GOAL:
Repeat every line of the data exactly, but not the pictures.

SOURCE DATA:
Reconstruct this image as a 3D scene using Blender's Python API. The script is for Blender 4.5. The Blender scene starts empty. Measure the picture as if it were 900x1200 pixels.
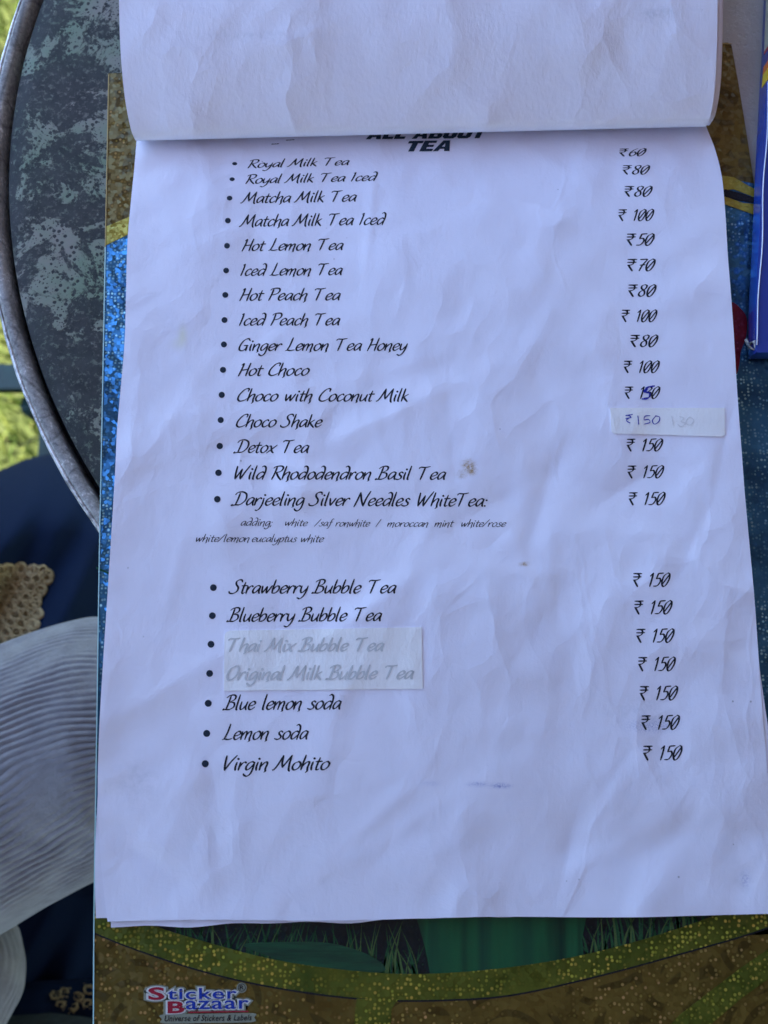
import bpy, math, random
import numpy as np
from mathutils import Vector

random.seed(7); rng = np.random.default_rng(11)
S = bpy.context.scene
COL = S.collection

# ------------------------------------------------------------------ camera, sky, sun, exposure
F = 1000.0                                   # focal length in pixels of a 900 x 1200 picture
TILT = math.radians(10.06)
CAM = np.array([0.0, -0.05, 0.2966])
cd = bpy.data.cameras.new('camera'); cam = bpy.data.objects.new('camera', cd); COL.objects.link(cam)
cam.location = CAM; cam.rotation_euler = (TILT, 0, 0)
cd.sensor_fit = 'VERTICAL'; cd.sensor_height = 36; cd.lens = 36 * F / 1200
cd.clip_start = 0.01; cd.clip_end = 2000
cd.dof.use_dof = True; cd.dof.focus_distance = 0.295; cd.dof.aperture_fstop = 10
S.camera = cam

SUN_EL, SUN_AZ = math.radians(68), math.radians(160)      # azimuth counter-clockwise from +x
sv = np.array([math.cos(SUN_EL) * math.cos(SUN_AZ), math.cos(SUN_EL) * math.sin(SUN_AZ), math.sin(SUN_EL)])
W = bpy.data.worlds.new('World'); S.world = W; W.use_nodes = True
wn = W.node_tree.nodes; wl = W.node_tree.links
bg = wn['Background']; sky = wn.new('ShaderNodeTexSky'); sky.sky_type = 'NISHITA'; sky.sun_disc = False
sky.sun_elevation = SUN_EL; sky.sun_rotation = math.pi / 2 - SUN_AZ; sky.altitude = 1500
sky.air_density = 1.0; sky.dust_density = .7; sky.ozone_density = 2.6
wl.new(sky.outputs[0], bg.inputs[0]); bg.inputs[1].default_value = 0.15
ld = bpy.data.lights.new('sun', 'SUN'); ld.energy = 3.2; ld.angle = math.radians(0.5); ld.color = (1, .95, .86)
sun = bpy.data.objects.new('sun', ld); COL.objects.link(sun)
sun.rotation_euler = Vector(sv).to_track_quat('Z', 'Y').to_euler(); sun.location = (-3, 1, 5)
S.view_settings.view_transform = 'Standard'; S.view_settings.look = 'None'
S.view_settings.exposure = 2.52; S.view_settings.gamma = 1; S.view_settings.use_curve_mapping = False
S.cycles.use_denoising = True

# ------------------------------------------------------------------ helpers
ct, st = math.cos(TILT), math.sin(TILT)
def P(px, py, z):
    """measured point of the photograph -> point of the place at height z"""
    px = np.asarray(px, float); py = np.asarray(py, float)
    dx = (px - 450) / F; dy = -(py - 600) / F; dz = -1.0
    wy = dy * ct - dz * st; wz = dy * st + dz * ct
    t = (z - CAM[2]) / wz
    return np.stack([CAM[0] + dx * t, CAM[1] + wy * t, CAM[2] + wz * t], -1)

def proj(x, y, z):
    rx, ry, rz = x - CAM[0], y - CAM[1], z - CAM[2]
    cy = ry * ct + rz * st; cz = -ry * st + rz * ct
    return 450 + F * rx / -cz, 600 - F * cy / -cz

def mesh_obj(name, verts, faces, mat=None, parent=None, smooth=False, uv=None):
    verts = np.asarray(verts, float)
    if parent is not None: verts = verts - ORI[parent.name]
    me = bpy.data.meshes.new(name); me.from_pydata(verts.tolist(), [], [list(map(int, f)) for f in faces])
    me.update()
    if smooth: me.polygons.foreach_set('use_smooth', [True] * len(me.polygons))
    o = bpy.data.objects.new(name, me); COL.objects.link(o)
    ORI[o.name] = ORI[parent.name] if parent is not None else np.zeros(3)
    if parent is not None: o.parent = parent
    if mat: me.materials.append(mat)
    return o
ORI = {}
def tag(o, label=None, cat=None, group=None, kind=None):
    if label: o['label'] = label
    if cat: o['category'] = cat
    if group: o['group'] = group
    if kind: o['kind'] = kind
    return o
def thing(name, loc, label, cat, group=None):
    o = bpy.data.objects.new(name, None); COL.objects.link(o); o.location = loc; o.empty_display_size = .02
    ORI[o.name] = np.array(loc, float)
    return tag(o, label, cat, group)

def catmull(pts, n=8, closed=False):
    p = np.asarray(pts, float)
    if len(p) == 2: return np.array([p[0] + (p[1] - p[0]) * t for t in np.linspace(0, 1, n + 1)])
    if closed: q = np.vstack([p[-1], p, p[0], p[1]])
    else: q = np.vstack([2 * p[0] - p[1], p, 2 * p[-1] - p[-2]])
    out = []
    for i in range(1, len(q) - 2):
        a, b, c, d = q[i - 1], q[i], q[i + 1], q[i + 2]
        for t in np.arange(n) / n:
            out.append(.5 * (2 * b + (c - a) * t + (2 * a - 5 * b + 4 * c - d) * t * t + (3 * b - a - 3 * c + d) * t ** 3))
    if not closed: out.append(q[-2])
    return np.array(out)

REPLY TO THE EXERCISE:
Reconstruct this image as a 3D scene using Blender's Python API. The script is for Blender 4.5. The Blender scene starts empty. Measure the picture as if it were 900x1200 pixels.
import bpy, math, random
import numpy as np
from mathutils import Vector

random.seed(7); rng = np.random.default_rng(11)
S = bpy.context.scene
COL = S.collection

# ------------------------------------------------------------------ camera, sky, sun, exposure
F = 1000.0                                   # focal length in pixels of a 900 x 1200 picture
TILT = math.radians(10.06)
CAM = np.array([0.0, -0.05, 0.2966])
cd = bpy.data.cameras.new('camera'); cam = bpy.data.objects.new('camera', cd); COL.objects.link(cam)
cam.location = CAM; cam.rotation_euler = (TILT, 0, 0)
cd.sensor_fit = 'VERTICAL'; cd.sensor_height = 36; cd.lens = 36 * F / 1200
cd.clip_start = 0.01; cd.clip_end = 2000
cd.dof.use_dof = True; cd.dof.focus_distance = 0.295; cd.dof.aperture_fstop = 10
S.camera = cam

SUN_EL, SUN_AZ = math.radians(68), math.radians(160)      # azimuth counter-clockwise from +x
sv = np.array([math.cos(SUN_EL) * math.cos(SUN_AZ), math.cos(SUN_EL) * math.sin(SUN_AZ), math.sin(SUN_EL)])
W = bpy.data.worlds.new('World'); S.world = W; W.use_nodes = True
wn = W.node_tree.nodes; wl = W.node_tree.links
bg = wn['Background']; sky = wn.new('ShaderNodeTexSky'); sky.sky_type = 'NISHITA'; sky.sun_disc = False
sky.sun_elevation = SUN_EL; sky.sun_rotation = math.pi / 2 - SUN_AZ; sky.altitude = 1500
sky.air_density = 1.0; sky.dust_density = .7; sky.ozone_density = 2.6
wl.new(sky.outputs[0], bg.inputs[0]); bg.inputs[1].default_value = 0.15
ld = bpy.data.lights.new('sun', 'SUN'); ld.energy = 3.2; ld.angle = math.radians(0.5); ld.color = (1, .95, .86)
sun = bpy.data.objects.new('sun', ld); COL.objects.link(sun)
sun.rotation_euler = Vector(sv).to_track_quat('Z', 'Y').to_euler(); sun.location = (-3, 1, 5)
S.view_settings.view_transform = 'Standard'; S.view_settings.look = 'None'
S.view_settings.exposure = 2.52; S.view_settings.gamma = 1; S.view_settings.use_curve_mapping = False
S.cycles.use_denoising = True

# ------------------------------------------------------------------ helpers
ct, st = math.cos(TILT), math.sin(TILT)
def P(px, py, z):
    """measured point of the photograph -> point of the place at height z"""
    px = np.asarray(px, float); py = np.asarray(py, float)
    dx = (px - 450) / F; dy = -(py - 600) / F; dz = -1.0
    wy = dy * ct - dz * st; wz = dy * st + dz * ct
    t = (z - CAM[2]) / wz
    return np.stack([CAM[0] + dx * t, CAM[1] + wy * t, CAM[2] + wz * t], -1)

def proj(x, y, z):
    rx, ry, rz = x - CAM[0], y - CAM[1], z - CAM[2]
    cy = ry * ct + rz * st; cz = -ry * st + rz * ct
    return 450 + F * rx / -cz, 600 - F * cy / -cz

def mesh_obj(name, verts, faces, mat=None, parent=None, smooth=False, uv=None):
    verts = np.asarray(verts, float)
    if parent is not None: verts = verts - ORI[parent.name]
    me = bpy.data.meshes.new(name); me.from_pydata(verts.tolist(), [], [list(map(int, f)) for f in faces])
    me.update()
    if smooth: me.polygons.foreach_set('use_smooth', [True] * len(me.polygons))
    o = bpy.data.objects.new(name, me); COL.objects.link(o)
    ORI[o.name] = ORI[parent.name] if parent is not None else np.zeros(3)
    if parent is not None: o.parent = parent
    if mat: me.materials.append(mat)
    return o
ORI = {}
def tag(o, label=None, cat=None, group=None, kind=None):
    if label: o['label'] = label
    if cat: o['category'] = cat
    if group: o['group'] = group
    if kind: o['kind'] = kind
    return o
def thing(name, loc, label, cat, group=None):
    o = bpy.data.objects.new(name, None); COL.objects.link(o); o.location = loc; o.empty_display_size = .02
    ORI[o.name] = np.array(loc, float)
    return tag(o, label, cat, group)

def catmull(pts, n=8, closed=False):
    p = np.asarray(pts, float)
    if len(p) == 2: return np.array([p[0] + (p[1] - p[0]) * t for t in np.linspace(0, 1, n + 1)])
    if closed: q = np.vstack([p[-1], p, p[0], p[1]])
    else: q = np.vstack([2 * p[0] - p[1], p, 2 * p[-1] - p[-2]])
    out = []
    for i in range(1, len(q) - 2):
        a, b, c, d = q[i - 1], q[i], q[i + 1], q[i + 2]
        for t in np.arange(n) / n:
            out.append(.5 * (2 * b + (c - a) * t + (2 * a - 5 * b + 4 * c - d) * t * t + (3 * b - a - 3 * c + d) * t ** 3))
    if not closed: out.append(q[-2])
    return np.array(out)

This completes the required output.